I wish they would have just left the signs there until things are resolved.
The new signage, including that of the other stores, is very elaborate lighted signs. Must be expensive too.
Very sad, very poignant. Your blog has become an essential document of the change trying to sweep old Coney away. The architect’s drawing is quite nice. I will cling to the hope that Paul’s Daughter will be back, burger folk and all.
Literally bought tears to my eyes. The character, the soul of Coney, dismantled and laid aside. Our world is less magical today. There was a wedding party there taking photos, using the Coney Island magic one last time.
” In addition, they also pay a small percentage of the gross receipts. For example, ten percent of gross receipts over $7 million.”
Back in the days before Giuliani that used to be called “paying protection”!
CAI Zamperla is starting to show what seems to be a thug mentality. In a recent feature on Ruby’s for the BBC, Valerio Ferrari said that it “doesn’t matter what a couple hundred people want” as far as his plans for Coney Island go. I find it astounding that he/they claim to love Coney Island, and at the same time are doing everything in their power to stamp out any remaining traces of it. Between them and Joe Sitt’s machinations, I don’t know which one is doing the most harm!

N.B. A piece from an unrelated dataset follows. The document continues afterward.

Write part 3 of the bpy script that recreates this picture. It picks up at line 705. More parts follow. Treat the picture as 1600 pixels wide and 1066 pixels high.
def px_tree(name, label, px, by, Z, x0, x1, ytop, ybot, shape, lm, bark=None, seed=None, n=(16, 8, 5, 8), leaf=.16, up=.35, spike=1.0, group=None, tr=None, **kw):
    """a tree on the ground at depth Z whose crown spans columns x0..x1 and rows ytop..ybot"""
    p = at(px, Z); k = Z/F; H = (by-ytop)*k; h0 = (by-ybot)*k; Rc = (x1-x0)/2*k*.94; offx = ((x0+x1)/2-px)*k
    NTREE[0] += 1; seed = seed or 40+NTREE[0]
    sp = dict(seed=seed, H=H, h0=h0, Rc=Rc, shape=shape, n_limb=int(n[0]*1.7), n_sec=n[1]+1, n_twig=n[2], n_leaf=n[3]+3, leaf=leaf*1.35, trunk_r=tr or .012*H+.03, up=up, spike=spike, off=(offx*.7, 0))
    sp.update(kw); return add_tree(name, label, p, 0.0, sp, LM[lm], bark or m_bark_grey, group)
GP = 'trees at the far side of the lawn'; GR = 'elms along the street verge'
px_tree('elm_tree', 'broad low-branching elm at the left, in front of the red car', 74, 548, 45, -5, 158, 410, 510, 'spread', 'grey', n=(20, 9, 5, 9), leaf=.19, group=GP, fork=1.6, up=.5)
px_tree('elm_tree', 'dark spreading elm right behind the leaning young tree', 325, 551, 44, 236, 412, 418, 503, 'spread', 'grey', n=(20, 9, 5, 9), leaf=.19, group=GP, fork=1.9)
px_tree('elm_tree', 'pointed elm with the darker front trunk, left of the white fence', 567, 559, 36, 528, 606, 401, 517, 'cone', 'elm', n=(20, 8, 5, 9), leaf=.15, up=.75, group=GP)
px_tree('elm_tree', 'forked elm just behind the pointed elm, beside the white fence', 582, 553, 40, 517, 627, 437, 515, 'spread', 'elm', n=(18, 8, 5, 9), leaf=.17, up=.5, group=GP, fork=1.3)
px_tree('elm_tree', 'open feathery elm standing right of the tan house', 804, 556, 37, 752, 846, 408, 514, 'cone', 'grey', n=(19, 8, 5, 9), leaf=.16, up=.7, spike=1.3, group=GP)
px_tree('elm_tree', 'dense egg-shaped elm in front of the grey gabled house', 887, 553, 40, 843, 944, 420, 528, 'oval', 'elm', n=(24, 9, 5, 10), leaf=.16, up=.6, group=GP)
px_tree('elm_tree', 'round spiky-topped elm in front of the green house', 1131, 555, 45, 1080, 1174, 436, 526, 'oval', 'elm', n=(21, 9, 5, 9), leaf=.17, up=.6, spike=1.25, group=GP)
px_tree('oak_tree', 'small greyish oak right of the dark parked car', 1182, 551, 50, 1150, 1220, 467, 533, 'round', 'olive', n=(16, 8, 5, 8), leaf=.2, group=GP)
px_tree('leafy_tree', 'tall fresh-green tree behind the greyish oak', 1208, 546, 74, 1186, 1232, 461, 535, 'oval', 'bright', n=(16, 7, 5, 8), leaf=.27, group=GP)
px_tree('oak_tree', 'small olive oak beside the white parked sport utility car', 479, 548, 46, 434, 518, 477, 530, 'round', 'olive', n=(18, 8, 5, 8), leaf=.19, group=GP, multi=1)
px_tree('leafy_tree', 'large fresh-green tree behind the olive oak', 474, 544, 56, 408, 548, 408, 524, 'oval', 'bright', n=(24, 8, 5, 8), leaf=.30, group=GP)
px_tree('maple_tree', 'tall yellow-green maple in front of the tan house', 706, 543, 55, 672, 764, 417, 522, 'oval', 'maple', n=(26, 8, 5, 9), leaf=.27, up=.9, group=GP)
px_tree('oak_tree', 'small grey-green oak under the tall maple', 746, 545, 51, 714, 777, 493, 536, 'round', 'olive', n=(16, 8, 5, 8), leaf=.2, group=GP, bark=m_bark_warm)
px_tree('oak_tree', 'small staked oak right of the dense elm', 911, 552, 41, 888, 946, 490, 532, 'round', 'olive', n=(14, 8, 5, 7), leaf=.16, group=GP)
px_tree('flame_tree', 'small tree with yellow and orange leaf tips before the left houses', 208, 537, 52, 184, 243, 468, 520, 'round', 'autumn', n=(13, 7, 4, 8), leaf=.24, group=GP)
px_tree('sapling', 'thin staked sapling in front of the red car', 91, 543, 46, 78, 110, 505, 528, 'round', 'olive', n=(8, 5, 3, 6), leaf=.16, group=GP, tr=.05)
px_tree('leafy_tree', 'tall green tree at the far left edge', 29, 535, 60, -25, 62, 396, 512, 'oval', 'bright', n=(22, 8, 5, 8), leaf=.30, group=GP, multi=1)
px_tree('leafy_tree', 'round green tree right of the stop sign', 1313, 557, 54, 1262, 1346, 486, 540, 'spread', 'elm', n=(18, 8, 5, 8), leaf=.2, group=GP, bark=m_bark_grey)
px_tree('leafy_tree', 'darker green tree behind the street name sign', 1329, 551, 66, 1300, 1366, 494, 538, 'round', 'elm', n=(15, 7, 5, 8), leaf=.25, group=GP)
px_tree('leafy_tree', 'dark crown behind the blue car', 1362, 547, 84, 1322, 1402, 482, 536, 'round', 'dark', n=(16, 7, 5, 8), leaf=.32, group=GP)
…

Why must we lose the last few vestiges of our glorious past in order to bring Coney Island into the 21st Century? Why can’t there be room for BOTH the old and the new side-by-side?
Well I took a look at my slide show of photos of Paul’s. It seemed like I had already taken a lot of pix, but now I’m sorry that I didn’t take more. Will have to see if there are photos that I didn’t upload to flickr. One can never take too many photos of Coney Island!
“Healthy food options”?!? What, clams on the half shell are not healthy enough for them?
Who the hell do they think would come to Coney for a salad and a fruit cup?